Have ya ever had a day like this? Nothing is really wrong BUT if ya look hard enough you can find it?

I promised myself if I didn't have something nice to say I would say nothing at all, in other words do not post on days like today. Oops!

There are a bunch of good things going on today, too but they just didn't fit with the theme of my pity party post! I guarantee my next post will be a happier one! For tonight I think I'll go to be early! ;-)

Well, actually, I think I'll try to do some Bible Study then go to bed!

EDIT- Just want you to know I'm doing my Bible Study and already feeling better! I am no longer planning to eat worms!! My burn is also feeling better and the evil hot mitt is in the garbage!!


11 comments:

Miss M said...

what's even worse is that your dear sweet daughter tried to call you many times after work today and she woulda cheered you up, but she couldn't get through!! tear, it was sad.

Don't worry though ma, I also had a day kinda like that. Wasn't NEARLY as rough, but I just kept telling myself throughout the day--today was a day I get to leave RIGHT when the contract hours end. haha. love you ma!

Stefanie said...

Oh, Jean! I've had a few days like that recently... I am so glad to hear you're feeling better! I think sometimes just getting it out is half the battle ;)
I think that Bible Study and spending time with Him will go a long way in making today a MUCH better day :)

Sue said...

Thank you for allowing me to join your pity party and hope by writing it all down, you feel better now. We have all had blah days. Hugs

Lori said...

Oh sweet, sweet friend...I've had days EXACTLY like that too!!! It's that stupid enemy trying to get you down!

Today WILL be better! I will be praying for you, OK?!!

Jboo said...

Ditto! Had a day like that yesterday myself! But today is a new day, hope we both have better days! Hang in there! :)

Janet

Adeye said...

Oh my dear friend. I LOVE your honesty. FEAR NOT---you are not alone!!! Been there, done that. Too many times. I too allow the weight of the world to get on top on me. Somehow on freezing cold, gloomy days, it just feels worse.

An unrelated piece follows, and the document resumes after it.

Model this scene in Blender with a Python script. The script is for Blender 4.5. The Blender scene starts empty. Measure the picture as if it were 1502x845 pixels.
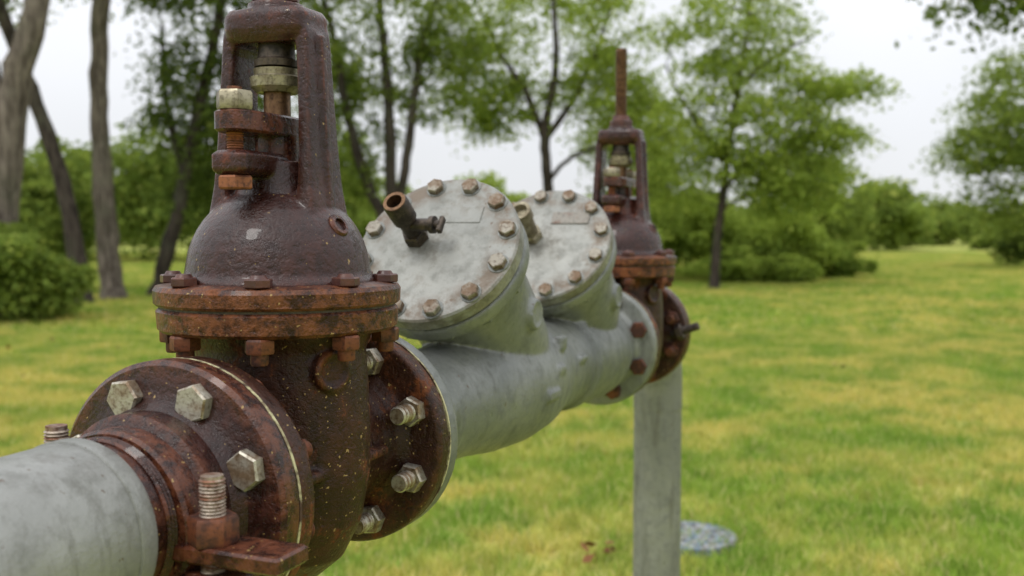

Today is a new day, and I pray you're feeling soooooo much better!

Chris said...

Jean, I had that same day except it was dog pee instead of vomit. I guess those days make us appreciate uneventful days more.

Chris said...

my day started at 2AM w/ little-one-who-drank-too-much-water-before-bed calling me and needing to change bed, wash big sister and little sister, new jammies and back to bed for them. Came down to fill the washer. Walked around the table to get a drink and found a deposit from our one and only dog. I DID let her out before bed. YUCK!
The rest of the day since 5:20 is better, but definitely gray.
Tomorrow will be better. No water after 8pm :^)

Hezra said...

awww, poor poor Jean.... I am sending you a cyber hug ((((hug)))).
And I am SO joining your pity party too. (cause that is what friends are for of course) I have a friend who says she sets a timer. The whiner timer. She whines solid for that time. lol THEN she is done. She swears usually she can't actually keep the whine going that long(15 minutes comeon!! Maybe she is a light weight or a true optimist, I dunno) So maybe we should set the timer on ourselves. Whine. Then cry. Then hug. Then have a hot English toffee coffee... Know you are loved. :0)

quilt-n-mama said...

I have had a few of those days lately too! I think Satan knows I am trying so hard to grow in Him and he is working overtime to fight back! Ugh!We have had some rough school days lately too! I'm glad your day got better and I pray you were greatly encouraged by your time with the Lord!
Blessings,
Gayly

Chasity said...

Oh, Jean, I have been having those days, more often then not...just can't quite figure it out. Although I'm searching for a bible study group, I know that is what my spirit needs. I have a MOPS group I attend, but don't always get the spiritual needs my soul desires. I wish I had your ability to put it into words, although it was a tough day, you brought a smile to my heart with yoru cute humor. Many blessings coming your way.